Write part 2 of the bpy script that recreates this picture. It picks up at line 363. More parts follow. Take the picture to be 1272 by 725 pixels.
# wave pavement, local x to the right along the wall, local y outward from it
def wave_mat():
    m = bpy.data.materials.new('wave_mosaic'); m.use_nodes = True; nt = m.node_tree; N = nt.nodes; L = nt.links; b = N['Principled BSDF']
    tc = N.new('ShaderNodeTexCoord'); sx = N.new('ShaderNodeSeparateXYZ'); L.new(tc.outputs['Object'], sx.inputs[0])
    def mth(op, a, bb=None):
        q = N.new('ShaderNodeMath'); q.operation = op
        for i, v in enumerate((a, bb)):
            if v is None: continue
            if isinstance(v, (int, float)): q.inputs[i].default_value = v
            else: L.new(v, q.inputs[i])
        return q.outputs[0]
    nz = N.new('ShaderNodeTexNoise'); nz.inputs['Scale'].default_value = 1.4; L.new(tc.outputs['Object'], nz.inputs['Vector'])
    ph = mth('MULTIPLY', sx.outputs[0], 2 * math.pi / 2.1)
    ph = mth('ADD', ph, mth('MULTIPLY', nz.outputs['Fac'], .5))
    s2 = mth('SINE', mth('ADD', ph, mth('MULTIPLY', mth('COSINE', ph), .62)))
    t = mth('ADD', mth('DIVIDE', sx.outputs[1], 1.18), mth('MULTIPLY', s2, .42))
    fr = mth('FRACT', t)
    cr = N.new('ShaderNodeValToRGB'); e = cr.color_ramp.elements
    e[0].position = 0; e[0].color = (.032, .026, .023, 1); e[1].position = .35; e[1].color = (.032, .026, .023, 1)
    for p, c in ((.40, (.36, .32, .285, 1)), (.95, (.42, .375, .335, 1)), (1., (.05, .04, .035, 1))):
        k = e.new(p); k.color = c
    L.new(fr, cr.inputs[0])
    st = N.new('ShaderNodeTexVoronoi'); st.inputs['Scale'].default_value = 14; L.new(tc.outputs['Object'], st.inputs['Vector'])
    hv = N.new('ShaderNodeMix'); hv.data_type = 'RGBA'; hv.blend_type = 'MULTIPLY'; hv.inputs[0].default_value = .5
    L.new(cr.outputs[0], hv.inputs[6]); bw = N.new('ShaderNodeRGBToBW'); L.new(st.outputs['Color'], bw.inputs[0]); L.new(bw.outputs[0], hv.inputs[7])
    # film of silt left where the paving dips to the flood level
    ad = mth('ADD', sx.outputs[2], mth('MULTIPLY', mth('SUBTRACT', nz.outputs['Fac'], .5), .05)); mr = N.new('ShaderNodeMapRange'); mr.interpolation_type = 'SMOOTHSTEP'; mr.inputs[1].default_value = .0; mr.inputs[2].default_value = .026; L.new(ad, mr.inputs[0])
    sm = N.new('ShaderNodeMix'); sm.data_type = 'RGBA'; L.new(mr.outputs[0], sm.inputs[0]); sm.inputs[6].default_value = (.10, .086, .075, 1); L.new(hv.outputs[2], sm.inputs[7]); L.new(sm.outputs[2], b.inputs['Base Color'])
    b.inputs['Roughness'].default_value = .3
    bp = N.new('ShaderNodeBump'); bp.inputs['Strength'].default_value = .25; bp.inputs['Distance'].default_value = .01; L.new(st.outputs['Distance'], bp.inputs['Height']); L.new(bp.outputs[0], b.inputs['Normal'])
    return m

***

(The request) Output the data above exactly, please, line for line.

(Written reply)
Write part 2 of the bpy script that recreates this picture. It picks up at line 363. More parts follow. Take the picture to be 1272 by 725 pixels.
# wave pavement, local x to the right along the wall, local y outward from it
def wave_mat():
    m = bpy.data.materials.new('wave_mosaic'); m.use_nodes = True; nt = m.node_tree; N = nt.nodes; L = nt.links; b = N['Principled BSDF']
    tc = N.new('ShaderNodeTexCoord'); sx = N.new('ShaderNodeSeparateXYZ'); L.new(tc.outputs['Object'], sx.inputs[0])
    def mth(op, a, bb=None):
        q = N.new('ShaderNodeMath'); q.operation = op
        for i, v in enumerate((a, bb)):
            if v is None: continue
            if isinstance(v, (int, float)): q.inputs[i].default_value = v
            else: L.new(v, q.inputs[i])
        return q.outputs[0]
    nz = N.new('ShaderNodeTexNoise'); nz.inputs['Scale'].default_value = 1.4; L.new(tc.outputs['Object'], nz.inputs['Vector'])
    ph = mth('MULTIPLY', sx.outputs[0], 2 * math.pi / 2.1)
    ph = mth('ADD', ph, mth('MULTIPLY', nz.outputs['Fac'], .5))
    s2 = mth('SINE', mth('ADD', ph, mth('MULTIPLY', mth('COSINE', ph), .62)))
    t = mth('ADD', mth('DIVIDE', sx.outputs[1], 1.18), mth('MULTIPLY', s2, .42))
    fr = mth('FRACT', t)
    cr = N.new('ShaderNodeValToRGB'); e = cr.color_ramp.elements
    e[0].position = 0; e[0].color = (.032, .026, .023, 1); e[1].position = .35; e[1].color = (.032, .026, .023, 1)
    for p, c in ((.40, (.36, .32, .285, 1)), (.95, (.42, .375, .335, 1)), (1., (.05, .04, .035, 1))):
        k = e.new(p); k.color = c
    L.new(fr, cr.inputs[0])
    st = N.new('ShaderNodeTexVoronoi'); st.inputs['Scale'].default_value = 14; L.new(tc.outputs['Object'], st.inputs['Vector'])
    hv = N.new('ShaderNodeMix'); hv.data_type = 'RGBA'; hv.blend_type = 'MULTIPLY'; hv.inputs[0].default_value = .5
    L.new(cr.outputs[0], hv.inputs[6]); bw = N.new('ShaderNodeRGBToBW'); L.new(st.outputs['Color'], bw.inputs[0]); L.new(bw.outputs[0], hv.inputs[7])
    # film of silt left where the paving dips to the flood level
    ad = mth('ADD', sx.outputs[2], mth('MULTIPLY', mth('SUBTRACT', nz.outputs['Fac'], .5), .05)); mr = N.new('ShaderNodeMapRange'); mr.interpolation_type = 'SMOOTHSTEP'; mr.inputs[1].default_value = .0; mr.inputs[2].default_value = .026; L.new(ad, mr.inputs[0])
    sm = N.new('ShaderNodeMix'); sm.data_type = 'RGBA'; L.new(mr.outputs[0], sm.inputs[0]); sm.inputs[6].default_value = (.10, .086, .075, 1); L.new(hv.outputs[2], sm.inputs[7]); L.new(sm.outputs[2], b.inputs['Base Color'])
    b.inputs['Roughness'].default_value = .3
    bp = N.new('ShaderNodeBump'); bp.inputs['Strength'].default_value = .25; bp.inputs['Distance'].default_value = .01; L.new(st.outputs['Distance'], bp.inputs['Height']); L.new(bp.outputs[0], b.inputs['Normal'])
    return m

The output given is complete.